Three general types of vessel charters may be distinguished, according to the last-referenced authority (Schoenbaum, Sec. 10- 1). Those three varieties of vessel charters are demise or bareboat charters, time charters, and voyage charters. It is generally settled law that under a demise or bareboat charter, "the owner of the vessel must completely and exclusively relinquish 'possession, command, and navigation' thereof to the demisee ... It is therefore tantamount to, though just short of, an outright transfer of ownership" (Guzman v. Pichirilo, 369 U.S. 698, 699-670 (1962); see also, Schoenbaum, Sec. 10-1, "For most purposes, the charterer in a demise is treated as an owner ..."). The other two general types of vessel charters are described as "a contract to use a vessel for a particular period of time, although the vessel owner retains possession and control" (time charter) and "a contract for the hire of a vessel for one or a series of voyages" (voyage charter) (Schoenbaum, Sec. 10-1). With regard to both of these kinds of vessel charters, it has been stated that "a bailment is created and the shipowner as bailee is liable for any negligent damage to the goods carried" (Schoenbaum, Sec. 10-7).

Accordingly, unless the terms of the charters under consideration provide otherwise, the Claimant, as charterer of the barges or other vessels chartered by the Claimant for use in lightering or temporarily storing the products before they were loaded in the exporting vessels at the port of loading, possessed the petroleum products to be exported (i.e., if the charters were bareboat or demise charters, the products would have been in vessels in which the claimant was tantamount to the owner (of the vessels) and if the charters were time or voyage charters, the products would have been held in the vessels in an arrangement tantamount to a bailment). The same is true of the products loaded in vessels chartered by the Claimant to transport (on a CIF, C&F, or out-turn foreign port basis) them (i.e., the products) to the foreign purchaser (i.e., whether the charters were bareboat or demise charters, or time or voyage charters, the Claimant possessed the products to be exported before they were exported).

The remaining situation for consideration is that of products which are not temporarily stored in shore tanks leased by the Claimant or in barges or other vessels chartered by the Claimant and are not lightered to the exporting vessels in barges or other vessels chartered by the Claimant but are loaded in the exporting vessels at the port of loading on a C&F United States port basis. In these cases, although the Claimant may negotiate and conclude the charter, the Claimant does so on behalf of the foreign purchaser of the products and the foreign purchaser is the charterer. In these cases, the Claimant states that it supervises and controls the receipt and loading of the products and it hires an inspector to gauge the products as they are load in the exporting vessels. The Claimant states that it exclusively directs and controls the movement of the vessels and the loading of the products. Only when the vessels are fully loaded and a bill of lading is issued (by the Claimant) and the vessels are prepared to commence their ocean voyages, does delivery occur.

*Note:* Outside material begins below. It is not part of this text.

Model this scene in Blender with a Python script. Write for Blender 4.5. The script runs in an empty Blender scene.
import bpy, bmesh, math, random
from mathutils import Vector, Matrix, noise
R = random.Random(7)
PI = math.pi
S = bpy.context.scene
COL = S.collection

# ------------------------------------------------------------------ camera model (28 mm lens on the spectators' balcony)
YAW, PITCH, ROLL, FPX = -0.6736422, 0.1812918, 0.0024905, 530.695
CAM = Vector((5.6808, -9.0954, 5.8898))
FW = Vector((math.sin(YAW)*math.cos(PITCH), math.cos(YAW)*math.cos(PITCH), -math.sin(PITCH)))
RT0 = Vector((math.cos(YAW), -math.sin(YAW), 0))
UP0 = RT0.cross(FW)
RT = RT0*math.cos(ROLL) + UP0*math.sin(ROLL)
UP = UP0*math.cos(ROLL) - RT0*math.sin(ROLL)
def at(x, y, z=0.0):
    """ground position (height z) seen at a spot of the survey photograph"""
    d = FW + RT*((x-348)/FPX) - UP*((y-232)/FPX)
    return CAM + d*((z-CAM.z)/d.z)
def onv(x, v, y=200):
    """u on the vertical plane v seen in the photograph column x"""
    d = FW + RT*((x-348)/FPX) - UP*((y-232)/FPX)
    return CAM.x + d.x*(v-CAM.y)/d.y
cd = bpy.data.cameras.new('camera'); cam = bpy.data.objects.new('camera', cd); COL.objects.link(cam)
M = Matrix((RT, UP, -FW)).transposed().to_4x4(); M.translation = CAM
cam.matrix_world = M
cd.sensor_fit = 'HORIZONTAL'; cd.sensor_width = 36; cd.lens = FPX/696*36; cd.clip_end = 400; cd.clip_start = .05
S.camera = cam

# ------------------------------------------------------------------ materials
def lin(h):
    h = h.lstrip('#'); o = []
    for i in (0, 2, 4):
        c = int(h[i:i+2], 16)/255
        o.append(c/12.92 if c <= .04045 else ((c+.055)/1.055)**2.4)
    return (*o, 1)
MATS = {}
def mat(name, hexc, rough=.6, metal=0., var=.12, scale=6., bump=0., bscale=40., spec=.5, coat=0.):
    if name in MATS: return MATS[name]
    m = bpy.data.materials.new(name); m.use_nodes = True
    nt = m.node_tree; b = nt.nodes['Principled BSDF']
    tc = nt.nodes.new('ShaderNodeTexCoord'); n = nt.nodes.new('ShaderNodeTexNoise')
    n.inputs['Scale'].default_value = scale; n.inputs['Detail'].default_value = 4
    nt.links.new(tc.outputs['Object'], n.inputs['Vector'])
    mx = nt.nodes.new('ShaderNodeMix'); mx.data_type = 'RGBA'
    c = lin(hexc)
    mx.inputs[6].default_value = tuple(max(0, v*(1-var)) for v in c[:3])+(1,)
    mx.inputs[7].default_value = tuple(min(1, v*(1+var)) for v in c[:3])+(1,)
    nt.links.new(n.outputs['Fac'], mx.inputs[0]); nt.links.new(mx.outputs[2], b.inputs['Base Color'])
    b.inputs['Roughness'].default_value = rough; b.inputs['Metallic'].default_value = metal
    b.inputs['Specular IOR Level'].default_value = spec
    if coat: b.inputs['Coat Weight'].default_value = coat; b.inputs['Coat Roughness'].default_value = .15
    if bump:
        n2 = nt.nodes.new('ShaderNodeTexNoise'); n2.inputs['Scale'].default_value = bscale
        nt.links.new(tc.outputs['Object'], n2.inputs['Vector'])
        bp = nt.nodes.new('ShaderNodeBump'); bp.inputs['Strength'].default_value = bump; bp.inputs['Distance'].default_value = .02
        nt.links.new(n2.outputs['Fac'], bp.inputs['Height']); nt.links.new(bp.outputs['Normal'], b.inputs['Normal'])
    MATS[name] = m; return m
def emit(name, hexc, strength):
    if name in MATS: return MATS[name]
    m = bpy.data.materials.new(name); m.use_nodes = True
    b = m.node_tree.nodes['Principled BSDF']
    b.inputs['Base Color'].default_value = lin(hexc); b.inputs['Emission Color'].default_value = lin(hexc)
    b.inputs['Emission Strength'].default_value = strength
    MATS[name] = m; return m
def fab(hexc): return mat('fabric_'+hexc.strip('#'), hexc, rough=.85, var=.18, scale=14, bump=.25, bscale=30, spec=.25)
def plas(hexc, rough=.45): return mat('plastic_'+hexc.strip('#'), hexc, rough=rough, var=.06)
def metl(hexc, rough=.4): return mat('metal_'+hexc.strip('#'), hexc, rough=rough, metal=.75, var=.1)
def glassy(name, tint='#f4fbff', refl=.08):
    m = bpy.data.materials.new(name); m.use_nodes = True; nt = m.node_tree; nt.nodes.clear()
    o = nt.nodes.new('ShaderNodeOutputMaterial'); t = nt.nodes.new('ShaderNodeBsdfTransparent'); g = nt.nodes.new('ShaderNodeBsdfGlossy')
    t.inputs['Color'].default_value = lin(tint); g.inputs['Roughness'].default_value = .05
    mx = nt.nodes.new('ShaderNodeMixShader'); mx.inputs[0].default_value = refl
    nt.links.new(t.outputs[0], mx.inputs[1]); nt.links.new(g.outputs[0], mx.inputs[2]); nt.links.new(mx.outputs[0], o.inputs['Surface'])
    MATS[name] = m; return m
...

In these instances the Claimant is arguing, in effect, that it possessed the domestic petroleum products before exportation, even though the products were, during the claimed possession, en route to (apparently, via pipeline) and in the vessels in which they were to be exported. The latter vessels were chartered by the foreign party to which the products were to be exported. The Claimant states that it had control over the products before they were delivered to the foreign party. The control described by the Claimant appears to be sufficient so that the Claimant could have been, in effect, a sub-charterer (i.e., a charterer of the vessels from the foreign purchaser charterer). If that was the case, the Claimant would be considered to have possession of the products in this circumstance as well. However, in the absence of documentary evidence (e.g., a charter agreement or a contract setting forth the responsibilities and rights of the Claimant and the foreign purchaser between the time that the products are loaded in the exporting vessels and the time that the vessels finally depart from the United States), we are unable to rule on this issue. Unless the Claimant can provide such evidence, drawback should be denied (for lack of possession of the merchandise to be exported) in this circumstance.

As you are probably aware, the recent court decisions regarding same condition substitution drawback (i.e., B. F. Goodrich, supra, and Central Soya Co., Inc. v. United States, 761 F. Supp. 133 (CIT 1991), affirmed, Appeal. No. 91-1324, January 28, 1992, Vol. 26 Cust. Bull. & Dec. No. 7, February 12, 1992, page 9) have caused uncertainty in this area. Therefore, in addition to meeting the requirements described above, with each drawback claim the Claimant should be required to provide a written statement that no drawback rights have been transferred or will be transferred to any other party with regard to either the imports or the exports which provide the basis for drawback in the claim.

HOLDING:

Same condition substitution drawback under 19 U.S.C. 1313(j)(2) may be granted, assuming compliance with all other applicable statutory and regulatory requirements, regardless of whether the Claimant had possession of the imported merchandise, when the Claimant imported the import merchandise and paid the duties thereon and--

(1) took delivery and obtained title of the substitute domestic merchandise to be exported and stored that merchandise in shore tanks leased by the Claimant prior to loading the merchandise in the exporting vessels at the port of loading,

(2) took delivery and obtained title of the substitute domestic merchandise to be exported and stored that merchandise in barges or other vessels chartered, under a bareboat or demise charter, or a time or voyage charter, by the Claimant prior to loading the merchandise in the exporting vessels at the port of loading,

(3) took delivery and obtained title of the substitute domestic merchandise to be exported and loaded that merchandise in barges or other vessels chartered, under a bareboat or demise charter, or a time or voyage charter, by the Claimant for lightering the merchandise to the exporting vessels at the port of loading, or

(4) took delivery and obtained title of the substitute domestic merchandise to be exported and loaded that merchandise in the vessels in which the merchandise was to be transported to the foreign purchaser, if those vessels were chartered by the Claimant under a bareboat or demise charter, or a time or voyage charter.

Such drawback may not be granted, although the Claimant imported the import merchandise and paid the duties thereon, with regard to the substitute domestic merchandise which was loaded in the vessels in which the merchandise was to be transported to the foreign purchaser, if those vessels were chartered by the foreign purchaser, and not the Claimant, in the absence of documentary evidence such as a sub-charter agreement or a contract setting forth the responsibilities and rights of the Claimant and the foreign purchaser between the time that the merchandise is loaded in the exporting vessels and the time that the vessels finally depart from the United States.